Niederlande wollen mit Deuscthland an einem Strang ziehen

Der niederländische Ministerpräsident Mark Rutte hat zur Bewältigung der Schuldenkrise in Europa Realismus angemahnt und Schuldenstaaten harte Maßnahmen bis zum Rauswurf aus der Eurozone angedroht. Bei einem Auftritt am Rande der CSU-Landesgruppentagung im bayerischen Wildbad Kreuth betonte Rutte am Freitag, er unterstütze die Haltung von Bundeskanzlerin Angela Merkel (CDU), dass die Krise nicht mit einem Paukenschlag zu lösen sei. "Wunder gibt es leider nur im Märchen", sagte Rutte, der der rechtsliberalen Volkspartei für Freiheit und Demokratie (VVD) angehört. Leidenschaft und Idealismus könnten nicht schaden. "Aber es braucht einen neuen Realismus."

Es sei wichtig, dass Deutschland und die Niederlande an einem Strang zögen. "Das Thema berührt direkt den Wohlstand unserer Bürger." Es sei ihnen nicht zu vermitteln, dass sie selbst länger als bis zum 65. Lebensjahr arbeiteten müssten und wenn hoch verschuldete Länder sich weigerten, ähnliche Maßnahmen zu treffen. Wenn ein Land den Euro in Gefahr bringe, müsse die Möglichkeit bestehen, es zwangsweise aus der Eurozone auszuschließen. Das würde nur geschehen, wenn alle anderen Möglichkeiten ausgeschöpft seien. Die Niederlande teilen hier die Ansicht der CSU. Der CDU geht ein Rauswurf zu weit.

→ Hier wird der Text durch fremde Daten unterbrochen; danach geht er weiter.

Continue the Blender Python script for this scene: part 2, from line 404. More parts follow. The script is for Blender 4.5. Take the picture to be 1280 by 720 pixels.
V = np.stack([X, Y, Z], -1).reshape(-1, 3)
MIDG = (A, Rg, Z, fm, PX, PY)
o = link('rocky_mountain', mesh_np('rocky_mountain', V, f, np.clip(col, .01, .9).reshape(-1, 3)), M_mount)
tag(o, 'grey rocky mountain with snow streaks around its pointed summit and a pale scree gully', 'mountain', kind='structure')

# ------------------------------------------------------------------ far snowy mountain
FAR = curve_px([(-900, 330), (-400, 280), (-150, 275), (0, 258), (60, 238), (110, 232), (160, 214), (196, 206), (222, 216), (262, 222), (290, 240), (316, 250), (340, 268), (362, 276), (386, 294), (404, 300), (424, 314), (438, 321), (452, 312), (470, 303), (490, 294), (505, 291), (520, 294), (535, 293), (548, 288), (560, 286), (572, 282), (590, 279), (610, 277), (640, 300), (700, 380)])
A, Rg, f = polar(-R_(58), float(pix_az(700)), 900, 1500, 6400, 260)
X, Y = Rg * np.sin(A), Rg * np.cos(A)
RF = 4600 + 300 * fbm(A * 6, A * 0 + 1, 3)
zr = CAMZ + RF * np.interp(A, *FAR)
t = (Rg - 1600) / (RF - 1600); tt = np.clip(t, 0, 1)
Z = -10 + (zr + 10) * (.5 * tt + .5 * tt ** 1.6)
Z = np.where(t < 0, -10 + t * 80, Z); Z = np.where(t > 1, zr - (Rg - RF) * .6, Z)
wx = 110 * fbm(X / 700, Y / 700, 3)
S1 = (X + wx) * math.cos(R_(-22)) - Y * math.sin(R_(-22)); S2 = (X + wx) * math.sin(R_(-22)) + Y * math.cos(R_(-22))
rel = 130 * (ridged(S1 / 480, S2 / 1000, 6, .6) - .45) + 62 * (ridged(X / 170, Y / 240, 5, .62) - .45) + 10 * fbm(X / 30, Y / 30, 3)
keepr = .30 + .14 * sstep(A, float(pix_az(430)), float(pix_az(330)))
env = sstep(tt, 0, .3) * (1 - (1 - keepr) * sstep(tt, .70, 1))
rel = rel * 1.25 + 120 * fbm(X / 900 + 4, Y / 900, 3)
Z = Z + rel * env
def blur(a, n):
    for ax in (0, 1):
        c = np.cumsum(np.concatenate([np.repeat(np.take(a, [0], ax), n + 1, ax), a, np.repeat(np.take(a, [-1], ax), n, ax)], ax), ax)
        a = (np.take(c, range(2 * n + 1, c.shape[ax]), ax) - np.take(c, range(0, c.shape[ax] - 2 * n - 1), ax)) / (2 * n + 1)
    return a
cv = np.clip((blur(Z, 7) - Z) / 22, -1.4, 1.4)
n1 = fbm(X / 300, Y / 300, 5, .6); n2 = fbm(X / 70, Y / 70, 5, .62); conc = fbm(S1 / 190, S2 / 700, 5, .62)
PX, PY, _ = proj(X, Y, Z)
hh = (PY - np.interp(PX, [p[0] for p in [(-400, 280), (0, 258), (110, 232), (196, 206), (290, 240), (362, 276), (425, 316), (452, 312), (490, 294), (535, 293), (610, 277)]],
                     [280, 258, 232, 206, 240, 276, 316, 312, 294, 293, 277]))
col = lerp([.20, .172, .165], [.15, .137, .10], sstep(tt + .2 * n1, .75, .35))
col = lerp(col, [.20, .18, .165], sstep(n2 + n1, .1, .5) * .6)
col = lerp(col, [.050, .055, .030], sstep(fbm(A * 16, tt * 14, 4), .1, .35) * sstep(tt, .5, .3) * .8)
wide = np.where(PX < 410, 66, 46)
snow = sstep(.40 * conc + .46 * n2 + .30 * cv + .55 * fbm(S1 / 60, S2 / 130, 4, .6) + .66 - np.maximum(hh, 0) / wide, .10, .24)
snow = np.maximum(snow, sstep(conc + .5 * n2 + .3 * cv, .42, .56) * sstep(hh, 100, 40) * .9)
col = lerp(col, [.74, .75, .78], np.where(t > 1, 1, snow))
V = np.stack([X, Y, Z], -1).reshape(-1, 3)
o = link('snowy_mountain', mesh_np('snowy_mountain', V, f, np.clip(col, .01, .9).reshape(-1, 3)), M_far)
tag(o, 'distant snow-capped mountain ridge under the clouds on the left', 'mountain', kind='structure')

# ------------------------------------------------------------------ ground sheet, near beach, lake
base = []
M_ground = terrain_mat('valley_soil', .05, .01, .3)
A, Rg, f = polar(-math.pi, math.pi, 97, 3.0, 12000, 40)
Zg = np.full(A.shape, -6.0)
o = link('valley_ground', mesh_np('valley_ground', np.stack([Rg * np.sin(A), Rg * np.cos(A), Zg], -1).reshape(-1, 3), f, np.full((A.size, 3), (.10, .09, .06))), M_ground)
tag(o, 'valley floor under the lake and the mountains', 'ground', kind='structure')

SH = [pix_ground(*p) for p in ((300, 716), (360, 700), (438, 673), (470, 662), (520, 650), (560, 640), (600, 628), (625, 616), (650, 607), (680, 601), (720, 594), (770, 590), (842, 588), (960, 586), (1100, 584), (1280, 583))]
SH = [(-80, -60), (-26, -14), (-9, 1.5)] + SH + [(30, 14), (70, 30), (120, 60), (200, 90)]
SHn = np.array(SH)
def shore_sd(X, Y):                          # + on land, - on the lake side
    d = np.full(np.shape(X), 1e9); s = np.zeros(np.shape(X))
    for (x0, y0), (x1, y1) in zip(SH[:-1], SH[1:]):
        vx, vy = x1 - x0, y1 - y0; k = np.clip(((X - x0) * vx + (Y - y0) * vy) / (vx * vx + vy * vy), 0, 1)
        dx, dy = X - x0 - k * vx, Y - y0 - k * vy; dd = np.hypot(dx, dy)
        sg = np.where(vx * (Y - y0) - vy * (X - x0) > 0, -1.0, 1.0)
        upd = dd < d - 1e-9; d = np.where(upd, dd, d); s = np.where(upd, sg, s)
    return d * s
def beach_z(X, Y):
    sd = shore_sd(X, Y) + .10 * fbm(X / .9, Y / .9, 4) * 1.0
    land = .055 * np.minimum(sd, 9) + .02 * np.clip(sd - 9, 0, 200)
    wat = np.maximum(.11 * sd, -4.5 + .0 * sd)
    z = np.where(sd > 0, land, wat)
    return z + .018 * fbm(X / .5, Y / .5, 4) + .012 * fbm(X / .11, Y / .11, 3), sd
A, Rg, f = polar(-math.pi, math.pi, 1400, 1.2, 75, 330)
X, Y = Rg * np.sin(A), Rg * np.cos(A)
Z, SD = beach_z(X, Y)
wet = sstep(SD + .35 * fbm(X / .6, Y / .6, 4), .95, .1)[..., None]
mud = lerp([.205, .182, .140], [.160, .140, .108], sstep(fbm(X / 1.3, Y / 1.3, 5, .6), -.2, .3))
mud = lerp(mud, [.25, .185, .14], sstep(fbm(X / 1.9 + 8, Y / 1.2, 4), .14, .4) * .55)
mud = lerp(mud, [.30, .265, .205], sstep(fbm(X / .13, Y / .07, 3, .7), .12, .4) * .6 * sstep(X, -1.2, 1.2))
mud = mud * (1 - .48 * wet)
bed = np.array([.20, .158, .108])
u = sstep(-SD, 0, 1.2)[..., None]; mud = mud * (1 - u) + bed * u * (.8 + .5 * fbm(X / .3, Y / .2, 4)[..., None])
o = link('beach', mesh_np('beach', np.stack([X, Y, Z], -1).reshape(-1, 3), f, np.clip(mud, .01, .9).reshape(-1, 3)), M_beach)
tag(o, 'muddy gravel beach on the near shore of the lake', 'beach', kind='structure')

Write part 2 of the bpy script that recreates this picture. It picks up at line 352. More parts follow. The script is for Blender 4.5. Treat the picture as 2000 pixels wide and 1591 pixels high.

CSU-Chef Horst Seehofer bekräftigte, er würde einen Sonderparteitag einberufen, falls die Euro-Rettungsschirme über die bisher vereinbarten Hunderte von Milliarden Euro aufgestockt werden sollten. Über ein so existenzielles Thema für das Land und die Volkswirtschaft müssten die Parteimitglieder entscheiden.